Republican leaders share many of the president’s central aims. Even though he blasted the president’s State of the Union speech for being short on new ideas, House Speaker John A. Boehner agrees with Mr. Obama on many of the key challenges facing the nation today.

“The real answer for the president is to refocus his priorities and work with us on things that we can achieve together to create jobs and promote greater opportunity … a solution to our broken immigration system, better skills and eduction programs, patent reform, new energy and water infrastructure or any of the dozens of other House-passed bills awaiting action,” the Ohio Republican said.

Political analysts say immigration reform remains the one big-ticket item that realistically could be tackled this year. In addition to representing a bipartisan breakthrough, it also would carry political benefits for Republicans, who desperately need to make inroads with Hispanic voters heading into the 2014 midterm elections and, ultimately, the 2016 presidential contest.

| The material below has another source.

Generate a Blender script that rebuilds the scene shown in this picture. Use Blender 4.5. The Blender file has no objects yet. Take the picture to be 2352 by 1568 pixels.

On economic issues, however, there’s much less hope. The two sides did manage to break the logjam and pass a two-year budget agreement late last year, but thus far, the momentum has not carried over and difficult challenges such as entitlement reform, a fundamental overhaul of the nation’s tax code and other issues remain outstanding for a variety of reasons.

For Republicans, there’s a desire to politically marginalize the president, while Mr. Obama and his fellow Democrats cannot be seen giving in to Republican demands heading into a crucial midterm election, said Dante Scala, a political science professor at the University of New Hampshire.

“It all adds up to a status quo standoff where the president tries to be optimistic, upbeat, do small things and hope that the economy gets some traction. But it looks like it could be a nerve-racking year,” Mr. Scala said, adding that both sides are, to a certain degree, unwilling to cave to the other side’s wish list.

“There’s ego involved, but also, from the Republican perspective, they’re saying, ‘Hey, the House is all but secure. The Senate appears to be in our grasp. Maybe we can make this president a completely lame duck by early November,’” he said.